- WHAT THE TASK REQUIRES -
Both the line containing "Generate a Blender" and the line containing "from mathutils import Vector, Matrix" are part of the range to copy, along with every line between them. Copy it exactly and leave out the pictures.
** start of TASK INPUTS **
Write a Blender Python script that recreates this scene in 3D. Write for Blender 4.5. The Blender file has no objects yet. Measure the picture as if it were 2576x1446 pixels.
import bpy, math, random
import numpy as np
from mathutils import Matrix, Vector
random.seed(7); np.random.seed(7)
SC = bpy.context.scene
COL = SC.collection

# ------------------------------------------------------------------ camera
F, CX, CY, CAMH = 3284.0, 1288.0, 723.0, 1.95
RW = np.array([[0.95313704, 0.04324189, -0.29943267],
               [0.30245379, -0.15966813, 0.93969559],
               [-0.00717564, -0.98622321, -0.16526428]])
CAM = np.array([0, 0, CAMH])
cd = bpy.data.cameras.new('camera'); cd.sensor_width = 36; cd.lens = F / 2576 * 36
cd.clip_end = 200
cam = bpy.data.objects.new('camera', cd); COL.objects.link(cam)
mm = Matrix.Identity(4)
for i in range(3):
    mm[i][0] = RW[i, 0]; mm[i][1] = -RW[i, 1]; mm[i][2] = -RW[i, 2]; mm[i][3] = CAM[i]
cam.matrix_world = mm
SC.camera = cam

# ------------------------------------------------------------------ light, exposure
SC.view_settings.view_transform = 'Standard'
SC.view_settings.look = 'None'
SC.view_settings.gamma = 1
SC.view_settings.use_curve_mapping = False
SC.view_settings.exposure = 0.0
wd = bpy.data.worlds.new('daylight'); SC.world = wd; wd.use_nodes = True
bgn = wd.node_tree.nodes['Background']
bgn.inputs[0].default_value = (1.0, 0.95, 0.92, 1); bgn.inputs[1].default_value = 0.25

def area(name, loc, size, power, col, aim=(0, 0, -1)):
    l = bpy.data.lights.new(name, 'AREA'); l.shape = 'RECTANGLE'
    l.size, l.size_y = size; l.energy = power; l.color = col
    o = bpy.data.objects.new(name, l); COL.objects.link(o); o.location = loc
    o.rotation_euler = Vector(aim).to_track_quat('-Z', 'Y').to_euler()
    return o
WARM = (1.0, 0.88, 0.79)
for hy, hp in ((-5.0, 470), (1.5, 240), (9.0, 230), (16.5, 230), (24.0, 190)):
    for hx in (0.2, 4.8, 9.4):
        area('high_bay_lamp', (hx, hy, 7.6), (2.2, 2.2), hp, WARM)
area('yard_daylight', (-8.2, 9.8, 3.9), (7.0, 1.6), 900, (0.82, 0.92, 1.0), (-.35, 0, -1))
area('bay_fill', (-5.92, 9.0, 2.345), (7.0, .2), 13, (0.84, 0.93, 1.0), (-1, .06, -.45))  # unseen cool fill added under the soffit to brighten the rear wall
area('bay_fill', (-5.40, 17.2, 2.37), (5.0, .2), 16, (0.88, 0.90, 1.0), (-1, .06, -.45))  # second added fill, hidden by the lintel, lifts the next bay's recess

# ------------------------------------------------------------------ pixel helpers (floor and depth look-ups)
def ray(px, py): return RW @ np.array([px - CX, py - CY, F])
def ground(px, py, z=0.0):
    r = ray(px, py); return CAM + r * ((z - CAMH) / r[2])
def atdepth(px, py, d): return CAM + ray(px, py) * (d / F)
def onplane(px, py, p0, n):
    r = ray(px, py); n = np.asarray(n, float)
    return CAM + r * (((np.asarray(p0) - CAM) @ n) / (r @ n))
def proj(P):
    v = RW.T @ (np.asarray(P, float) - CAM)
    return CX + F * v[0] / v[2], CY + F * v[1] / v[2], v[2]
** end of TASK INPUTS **
** start of TASK INPUTS **
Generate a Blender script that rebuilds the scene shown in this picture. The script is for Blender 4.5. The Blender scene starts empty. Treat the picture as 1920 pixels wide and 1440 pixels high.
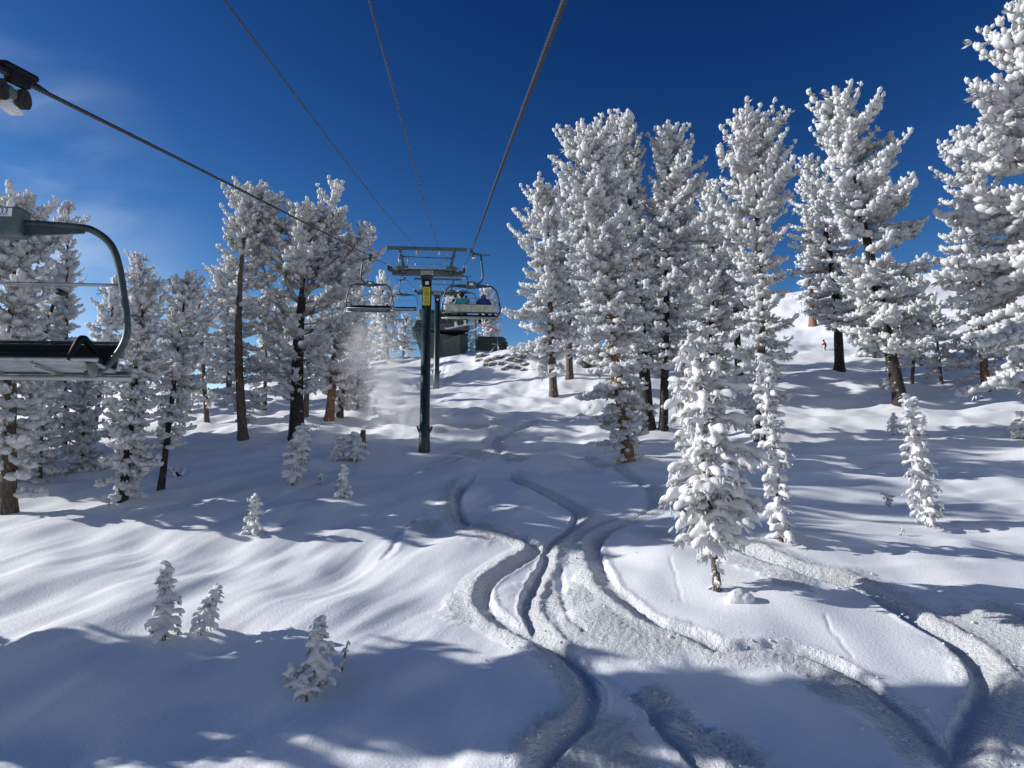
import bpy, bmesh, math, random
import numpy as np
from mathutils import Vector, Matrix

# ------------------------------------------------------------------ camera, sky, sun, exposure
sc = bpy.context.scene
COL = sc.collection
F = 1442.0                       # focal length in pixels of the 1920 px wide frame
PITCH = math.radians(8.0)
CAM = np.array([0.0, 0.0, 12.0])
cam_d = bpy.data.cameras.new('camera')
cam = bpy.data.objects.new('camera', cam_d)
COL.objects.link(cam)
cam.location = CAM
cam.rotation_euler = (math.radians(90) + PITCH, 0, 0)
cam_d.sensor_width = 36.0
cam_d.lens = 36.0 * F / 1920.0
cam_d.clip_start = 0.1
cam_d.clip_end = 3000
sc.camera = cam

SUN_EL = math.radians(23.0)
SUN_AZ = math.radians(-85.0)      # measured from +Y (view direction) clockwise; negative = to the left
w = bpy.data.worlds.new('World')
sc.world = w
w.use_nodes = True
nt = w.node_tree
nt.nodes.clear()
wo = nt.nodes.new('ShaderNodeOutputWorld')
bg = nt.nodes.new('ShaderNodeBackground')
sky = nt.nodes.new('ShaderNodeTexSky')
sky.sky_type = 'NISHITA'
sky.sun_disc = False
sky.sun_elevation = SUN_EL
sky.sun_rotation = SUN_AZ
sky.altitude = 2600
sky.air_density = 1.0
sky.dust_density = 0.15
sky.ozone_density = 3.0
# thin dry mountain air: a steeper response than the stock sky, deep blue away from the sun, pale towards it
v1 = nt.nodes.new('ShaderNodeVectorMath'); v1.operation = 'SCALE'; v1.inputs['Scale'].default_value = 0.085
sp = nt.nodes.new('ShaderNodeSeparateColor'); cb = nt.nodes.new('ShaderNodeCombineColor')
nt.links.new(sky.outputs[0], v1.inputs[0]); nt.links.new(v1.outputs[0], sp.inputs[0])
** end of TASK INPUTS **
- TASK SOLUTION -
Generate a Blender script that rebuilds the scene shown in this picture. The script is for Blender 4.5. The Blender scene starts empty. Treat the picture as 1920 pixels wide and 1440 pixels high.
import bpy, bmesh, math, random
import numpy as np
from mathutils import Vector, Matrix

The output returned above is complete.